I’ll be honest, the Air Farce wasn’t much for SF spoofery. They mainly focused on making fun of Canada’s political class, which is the closest thing we have to movie stars in this frozen wasteland. But the Air Farce did become one of my first fandom experiences, even if the “fandom” consisted entirely of my mother, father and sister, and most of the fan meetings were day-long car rides to Saskatchewan to visit both sets of grandparents.

One time the company my dad worked for in Edmonton brought Dave Broadfoot, a member of the troupe, to entertain at a corporate event. He later stopped off at my home and had coffee and apple pie and in a pre-teen stupor I vaguely remember being pulled out of bed to say hello before collapsing into a pajamaed heap once more. Is that my first con experience? I’m saying it is.
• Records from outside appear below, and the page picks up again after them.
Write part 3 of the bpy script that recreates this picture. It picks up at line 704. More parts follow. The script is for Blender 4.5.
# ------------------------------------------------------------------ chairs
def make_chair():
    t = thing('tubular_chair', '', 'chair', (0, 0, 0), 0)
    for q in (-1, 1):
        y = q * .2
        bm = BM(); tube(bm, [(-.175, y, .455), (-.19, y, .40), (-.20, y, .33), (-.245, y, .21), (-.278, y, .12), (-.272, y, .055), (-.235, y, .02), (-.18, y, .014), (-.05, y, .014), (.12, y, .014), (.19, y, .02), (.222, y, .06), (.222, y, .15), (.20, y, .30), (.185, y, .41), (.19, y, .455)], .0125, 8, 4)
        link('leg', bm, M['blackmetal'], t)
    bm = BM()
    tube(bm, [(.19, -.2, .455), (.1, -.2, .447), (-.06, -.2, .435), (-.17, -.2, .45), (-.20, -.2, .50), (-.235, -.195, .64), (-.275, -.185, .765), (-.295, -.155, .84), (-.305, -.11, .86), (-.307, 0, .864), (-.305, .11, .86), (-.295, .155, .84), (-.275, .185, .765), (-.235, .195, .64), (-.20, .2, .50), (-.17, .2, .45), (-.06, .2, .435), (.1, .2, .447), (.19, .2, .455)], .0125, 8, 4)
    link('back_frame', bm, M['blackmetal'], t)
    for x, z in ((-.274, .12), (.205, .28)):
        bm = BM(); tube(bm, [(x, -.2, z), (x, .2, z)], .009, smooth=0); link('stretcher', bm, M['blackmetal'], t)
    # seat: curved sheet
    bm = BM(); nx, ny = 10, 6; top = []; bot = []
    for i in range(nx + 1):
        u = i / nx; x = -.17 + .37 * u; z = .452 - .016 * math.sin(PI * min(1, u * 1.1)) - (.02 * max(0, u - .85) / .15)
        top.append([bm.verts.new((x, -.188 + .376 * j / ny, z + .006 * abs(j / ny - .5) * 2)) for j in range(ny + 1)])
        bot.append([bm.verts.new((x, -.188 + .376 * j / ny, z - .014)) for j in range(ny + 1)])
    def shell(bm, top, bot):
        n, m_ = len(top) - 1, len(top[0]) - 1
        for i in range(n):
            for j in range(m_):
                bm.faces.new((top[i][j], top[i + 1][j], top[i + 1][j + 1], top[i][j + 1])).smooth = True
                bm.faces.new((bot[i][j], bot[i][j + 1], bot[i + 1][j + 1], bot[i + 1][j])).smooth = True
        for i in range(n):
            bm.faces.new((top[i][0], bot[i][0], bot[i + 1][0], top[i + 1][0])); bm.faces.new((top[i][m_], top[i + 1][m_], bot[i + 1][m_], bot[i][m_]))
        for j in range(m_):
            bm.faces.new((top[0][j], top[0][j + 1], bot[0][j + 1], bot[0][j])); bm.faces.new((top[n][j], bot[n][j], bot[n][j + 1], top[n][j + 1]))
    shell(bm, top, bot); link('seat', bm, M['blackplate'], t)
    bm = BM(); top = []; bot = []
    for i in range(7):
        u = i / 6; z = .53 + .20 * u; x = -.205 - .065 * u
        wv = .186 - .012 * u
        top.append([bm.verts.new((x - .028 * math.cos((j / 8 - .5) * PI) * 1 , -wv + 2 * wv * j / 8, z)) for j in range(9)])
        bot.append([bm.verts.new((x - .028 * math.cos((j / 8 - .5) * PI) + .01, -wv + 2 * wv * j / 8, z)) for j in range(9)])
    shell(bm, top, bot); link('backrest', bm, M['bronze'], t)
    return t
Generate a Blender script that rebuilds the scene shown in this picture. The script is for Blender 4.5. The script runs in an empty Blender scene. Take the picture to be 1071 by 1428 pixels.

The Air Farce also worked as a gateway drug for my true nerdy comedy passion, a group called The Frantics whose show Frantic Times ran right before lunch every Saturday. The team of Rick Green, Dan Redican, Paul Chato and Peter Wildman were much more surreal and influenced by SF weirdness than the Air Farce. While they weren’t often explicitly dealing with SFnal topics, there was a general atmosphere of nerdy mayhem permeating the proceedings that my outcast heart clamored for.

One of the key characters the Frantics created was Mr. Canoehead, a ‘superhero’ who ends up with a canoe welded to his skull due to a freak lightning storm during a camping trip. Since this is radio, the Frantics used his distinct booming voice as a springboard for all sorts of epic nonsense, including battling his nemesis, the Evil Ultramind. I unreservedly loved the combination of utter absurdity and comic-book posturing.

Eventually the Frantics migrated to television with a one season, 13 episode show called Four on the Floor that also featured the exploits of Mr. Canoehead, Ultramind and others with gloriously low-rent special effects. The best effect of all, besides getting a full-sized canoe into and out of interior sets without destroying everything, was the Ultramind’s costume consisting of a skin-tight black outfit, a cape and the equivalent of a TRS-80 Model 1 computer for a head. I’ve never seen anything that magnificently low-rent before or since, including the Astron-6 masterpiece Manborg, which was made for $1,000 in a Winnipeg basement. Google it, you won’t be sorry.

There’s a coda to all this, and it (finally) involves proper SF. Frantic emeritus Rick Green is a huge fan of SF and he became the face of Prisoners of Gravity, a TV Ontario production where he played Commander Rick: a hapless astronaut who whiles away his time on a satellite by conducting interviews with SF creators. The show was made for next to nothing and simply videotaped interviews at conventions and then used clever editing to make it appear as if Rick was interviewing authors, artists and speculative thinkers from space.

For a young man with a keen interest in SF but nothing other than occasional bookstore runs to satiate his unholy hunger for ideas, Prisoners of Gravity was a miracle. Week after week of advice and stories straight from the people who created them, all poured into my eyeballs with loving care. One of the best things about my forays into creation myself with my podcast was interviewing and later meeting up with Mark Askwith, the co-creator and producer of Prisoners of Gravity and telling him in person over a beer how much the show and the comedy that preceded had shaped my life.

Is there an equivalent to the Air Farce, Frantics and Prisoners of Gravity out there now, warping the minds of the next generation of fans and making them look at the world a little differently? I’m far too old to know. But I hope so. This world is coming apart at the seams, and we need people who can laugh at it all and put it back together regardless.